In the listing that follows, retype every line from the first through the one containing "tag(ml, 'pale pipe". Pictures are to be left out.

▶ [DATA EXTRACT]:
= = = = = = =

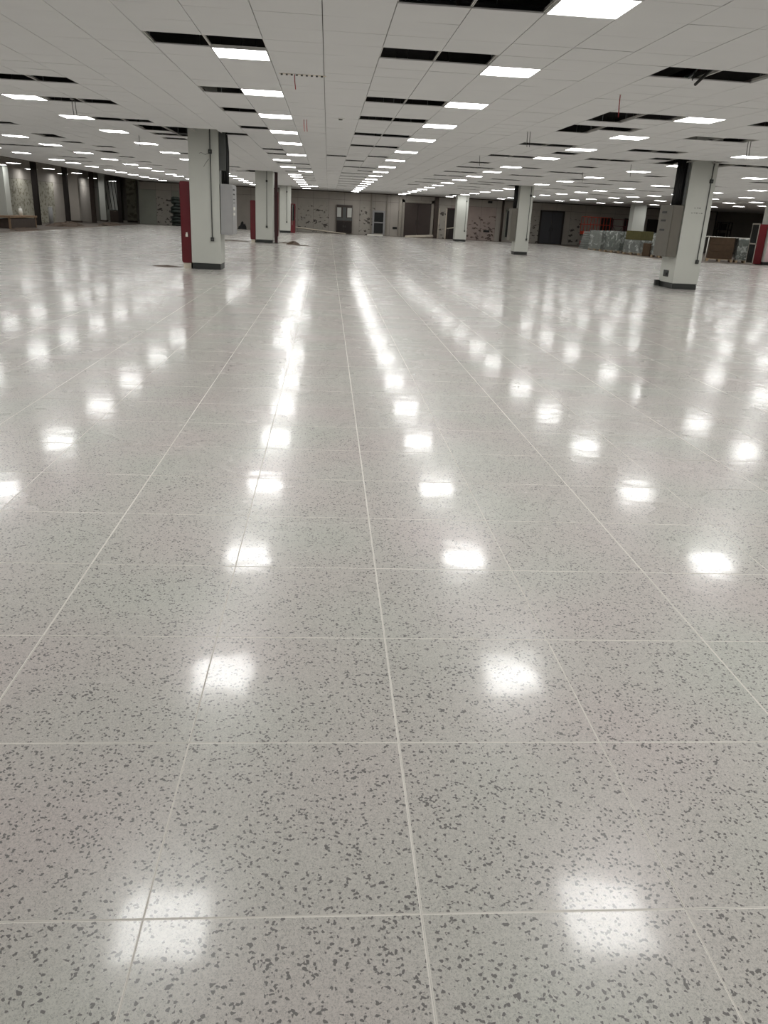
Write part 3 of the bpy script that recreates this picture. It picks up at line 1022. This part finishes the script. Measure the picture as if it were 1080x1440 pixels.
ml = MB().tube([(18.9, 60.2, SLAB_Z + .02), (19.5, 60.6, .75)], .035, 6).build('leaning_pipe', 'pink')
tag(ml, 'pale pipe leaning against the red scissor lift', 'pipe')

# ------------------------------------------------------------------ left strip: posts, wall things, clutter
for k, (x, y, w_, mt, lb) in enumerate([
        (-16.95, 50.5, .34, 'steel', 'thick black steel post nearest the left picture edge'),
        (-16.7, 55.4, .32, 'steel', 'second thick black steel post from the left edge'),
        (-17.0, 62.5, .34, 'steel2', 'brown steel post beside the pale grey wall piers'),
        (-16.1, 66.7, .36, 'steel', 'black steel post right of the pale glazed partition'),
        (-16.2, 71.5, .4, 'steel2', 'olive brown steel post right of the black one'),
        (-15.75, 73.9, .42, 'maroon', 'dark maroon post deep in the left passage'),
        (-15.0, 73.9, .3, 'maroon', 'thin maroon post at the far end of the left passage')]):
    p = thing('steel_post', (x, y, SLAB_Z), lb, 'post', 'dark steel posts in the left strip')
    h_ = SLAB - SLAB_Z - .02
    hw = w_ * .4
    MB().box(-hw, hw, -hw, -hw + .03, .02, h_).box(-hw, hw, hw - .03, hw, .02, h_).box(-.02, .02, -hw + .03, hw - .03, .02, h_).build('post_shaft', mt, p)
    MB().box(-hw - .05, hw + .05, -hw - .05, hw + .05, 0, .02).build('foot_plate', 'steel', p)
for k, (x, y, w_, mt, lb) in enumerate([(-17.6, 67.6, .45, 'column', 'pale pier left of the glazed partition'),
                                        (-17.9, 61.0, .8, 'wall', 'plain grey pier behind the brown steel post'),
                                        (-15.9, 69.8, .7, 'marked_tall', 'grey marked pier between the black and olive posts'),
                                        (-15.4, 72.5, .7, 'wall', 'plain pier left of the maroon posts')]):
    p = thing('wall_pier', (x, y, SLAB_Z), lb, 'pier', 'piers in the left passage')
    MB().box(-w_ / 2, w_ / 2, -.2, .2, 0, SLAB - SLAB_Z - .02, bev=.01).build('pier_shaft', mt, p)
    MB().box(-w_ / 2 - .02, w_ / 2 + .02, -.22, .22, 0, .12).build('pier_base', 'steel2', p)
gp = thing('glazed_partition', (-17.1, 68.2, SLAB_Z), 'pale glazed partition with thin dark leaning bars in the left passage', 'partition')
MB().box(-.5, .75, 0, .05, .9, 3.0).build('pane', 'pane', gp)
for k in range(5):
    MB().tube([(-.45 + k * .25, -.05, 3.0), (-.25 + k * .25, -.05, .9)], .02, 6).build('bar', 'steel', gp)  # thin tubes imitate slanting reflections in the glass
MB().box(-.1, .75, -.35, .05, 0, .85, bev=.02).build('base_cupboard', 'steel2', gp)

# timber bench with things on it
be = thing('timber_bench', (-15.9, 44.0, SLAB_Z), 'long low timber bench by the left picture edge', 'bench', rz=0.0)
MB().box(-.35, .35, -1.7, 2.2, .5, .6, bev=.01).build('bench_top', 'timber', be)
for x in (-.28, .28):
    for y in (-1.6, 2.05):
        MB().box(x - .04, x + .04, y - .04, y + .04, 0, .5).build('leg', 'timber', be)
MB().box(-.3, .3, -1.5, 2.0, .02, .46).build('stored_boards', 'steel2', be)
M['bright_white'] = plain('bright_white_plastic', (245, 245, 238), 0.4, var=0.0)
wb = thing('white_bottle', (-16.0, 45.1, SLAB_Z + .6), 'bright white bottle standing on the timber bench', 'bottle')
MB().tube([(0, 0, 0), (0, 0, .34)], .09, 14).build('bottle_body', 'bright_white', wb)
MB().tube([(0, 0, .34), (0, 0, .42)], .035, 10).build('bottle_neck', 'white', wb)
tb = thing('pale_drum', (-17.4, 54.2, SLAB_Z), 'pale grey tube standing right of the leftmost black post', 'drum')
MB().tube([(0, 0, 0), (0, 0, 1.0)], .13, 14).build('drum_body', 'cabgrey', tb)
MB().tube([(0, 0, 1.0), (0, 0, 1.04)], .14, 14).build('drum_lid', 'white', tb)
bk = thing('rubble_heap', (-15.7, 51.6, SLAB_Z), 'low dark rubble heap at the foot of the left posts', 'rubble')


def heap(parent, name, rx, ry, h_, mat, n=14, seed=1):
    rr = random.Random(seed)
    mb = MB()
    rings = 4
    for r in range(rings + 1):
        t = r / rings
        for k in range(n):
            a = 2 * math.pi * k / n
            q = (1 - t) * (1 + rr.uniform(-.25, .25))
            mb.v.append((rx * q * math.cos(a), ry * q * math.sin(a), h_ * (1 - (1 - t) ** 2) * (1 + rr.uniform(-.3, .3)) if r else 0))
    for r in range(rings):
        for k in range(n):
            mb.face([r * n + k, r * n + (k + 1) % n, (r + 1) * n + (k + 1) % n, (r + 1) * n + k], 0)
    return mb.build(name, mat, parent)


heap(bk, 'rubble', .8, 2.6, .22, 'dust', 18, 3)['kind'] = 'stuff'
for k, (x, y, rx, ry, h_, lb) in enumerate([(-14.6, 41.5, .5, 1.6, .12, 'low dusty debris heap beside the timber bench'),
                                            (-14.7, 57.5, .6, 2.2, .15, 'low dusty debris strip at the foot of the far left wall')]):
    d = thing('debris_heap', (x, y, SLAB_Z), lb, 'debris')
    heap(d, 'debris', rx, ry, h_, 'dust', 16, 20 + k)['kind'] = 'stuff'
# dusty scraps on the polished floor
for k, (x, y, rx, ry, h_, lb) in enumerate([(-3.95, 20.6, .38, .12, .03, 'thin dark scraps on the floor left of the near left pillar'),
                                            (-1.55, 38.2, .35, .35, .12, 'small brown dust heap right of the dark red post'),
                                            (-1.0, 37.2, .45, .25, .03, 'flat smear of brown dust right of the small dust heap'),
                                            (-4.3, 39.0, .7, .3, .03, 'flat dark scraps left of the second left pillar'),
                                            (-2.0, 39.3, .3, .2, .04, 'small pile of sweepings behind the dark red post')]):
    d = thing('dust_heap', (x, y, .001), lb, 'dust')
    heap(d, 'dust', rx, ry, h_, 'dust', 14, 40 + k)['kind'] = 'stuff'
# black coiled hose stack left of the near pillar
hs = thing('hose_stack', (-11.15, 63.6, SLAB_Z), 'tall black coiled hose bundle seen left of the red hose cabinet', 'hose')
for k in range(9):
    pts = []
    r0 = .36 + .1 * math.sin(k * 1.9)
    if k > 6: r0 *= .8
    for q in range(15):
        a = 2 * math.pi * q / 14
        pts.append((r0 * math.cos(a) + .07 * math.sin(k * 2.3), r0 * math.sin(a), .13 + k * .225 + .03 * math.sin(3 * a)))
    MB().tube(pts, .125, 8).build('hose_coil', 'greenblack', hs)
bb = thing('rubbish_heap', (-6.35, 62.9, SLAB_Z), 'black heap of bags by the far wall right of the grey cabinet', 'rubbish')
for k, (x, y, r_) in enumerate([(-.35, 0, .28), (.1, .1, .34), (.5, -.05, .22)]):
    heap(bb, 'bag', r_, r_, r_ * 1.4, 'black', 12, 60 + k)

# pale laths and boards lying before the far wall
for k, (p0, p1, w_, mt, lb) in enumerate([((-3.2, 63.6, .35), (1.4, 64.0, -.02), .05, 'cream', 'long pale lath sloping down before the far wall, left of the cupboard'),
                                          ((3.0, 63.2, -.03), (4.2, 63.3, -.03), .1, 'white', 'short pale board lying before the narrow framed door'),
                                          ((5.9, 63.2, -.02), (8.1, 63.9, .12), .12, 'cream', 'pale board lying before the tall brown door')]):
    a = MB()
    v0, v1 = Vector(p0), Vector(p1)
    a.tube([v0, v1], w_, 4)
    o = a.build('timber_lath', mt)
    tag(o, lb, 'lath')

hr = thing('barrier', (9.7, 63.5, SLAB_Z), 'pale sloping handrail on two posts before the dark doorway', 'barrier')
MB().tube([(-.6, 0, .8), (.6, 0, 1.0)], .035, 6).build('rail', 'cream', hr)
for x, z in ((-.5, .8), (.5, .97)):
    MB().tube([(x, 0, 0), (x, 0, z)], .025, 6).build('post', 'steel2', hr)

# ------------------------------------------------------------------ small things hanging from the ceiling
def ceil_pt(i, j):
    return CX + T * i, CY + T * j


for k, (x, y, n_, ln, mt, lb) in enumerate([
        (-0.45, 11.1, 1, .17, 'redwire', 'red wire hanging from the ceiling near the left of the middle'),
        (-0.48, 16.21, 2, .2, 'redwire', 'pair of red wires hanging farther along the middle aisle'),
        (3.69, 11.05, 1, .26, 'redwire', 'red and dark wire hanging right of the middle, before the dark slots'),
        (3.67, 15.96, 2, .26, 'conduit', 'pair of thin wires hanging at the slot in the second right gap'),
        (7.65, 15.39, 2, .28, 'conduit', 'pair of dark wires hanging above the near right pillar'),
        (3.94, 22.37, 1, .24, 'conduit', 'single wire hanging over the small slot between two light rows'),
        (8.0, 22.29, 1, .3, 'conduit', 'wire hanging before a lit panel left of the near right pillar'),
        (8.01, 26.57, 1, .3, 'conduit', 'wire hanging beyond the right slots, left of the pallets'),
        (-4.35, 15.19, 2, .25, 'conduit', 'pair of wires hanging above a lit panel at left'),
        (-4.76, 22.1, 1, .25, 'conduit', 'wire hanging left of the near left pillar')]):
    h_ = thing('hanging_wire', (x, y, H), lb, 'wire')
    MB().tube([(0, 0, -.004), (0, 0, .0)], .03, 12).build('wire_rosette', 'rim', h_)
    for q in range(n_):
        dx = .05 * q
        MB().tube([(dx, 0, .0), (dx + .004, 0, -ln * .5), (dx + .015, 0, -ln)], .006, 6).build('wire', mt, h_)
# detector
dt = thing('smoke_detector', (.19, 15.67, H), 'small round detector on the ceiling in the middle aisle', 'detector')
MB().tube([(0, 0, -.012), (0, 0, 0)], .055, 16).build('detector_base', 'rim', dt)
MB().tube([(0, 0, -.03), (0, 0, -.012)], .035, 16).build('detector_head', 'conduit', dt)
# torn strip around a wire left of the middle
ts = thing('torn_tape', (-0.36, 11.12, H), 'torn pale tape strip on the ceiling at the nearest red wire', 'tape')
MB().box(-.28, .3, -.03, .03, -.003, -.0005).build('tape_strip', 'cream', ts)
for q in range(9):
    MB().box(-.26 + q * .062, -.235 + q * .062, -.03, -.02, -.02, -.003).build('tape_tooth', 'conduit', ts)
# broken runner hanging out of the right slot
br = thing('broken_runner', (3.92, 9.3, H), 'broken ceiling runner dangling out of the open slot at upper right', 'rail')
MB().tube([(-.06, -.12, -.13), (.12, .0, .02), (.3, .1, .16)], .016, 6).build('runner_piece', 'box_dark', br)
MB().tube([(-.1, -.02, -.06), (.06, .08, .1)], .01, 6).build('runner_tab', 'galv', br)
MB().tube([(-.09, -.1, -.09), (-.05, -.05, .05), (0, .0, .3)], .006, 5).build('wire_end', 'black', br)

= = = = = = =

▶ [RESULT OF THE TASK]:
Write part 3 of the bpy script that recreates this picture. It picks up at line 1022. This part finishes the script. Measure the picture as if it were 1080x1440 pixels.
ml = MB().tube([(18.9, 60.2, SLAB_Z + .02), (19.5, 60.6, .75)], .035, 6).build('leaning_pipe', 'pink')
tag(ml, 'pale pipe leaning against the red scissor lift', 'pipe')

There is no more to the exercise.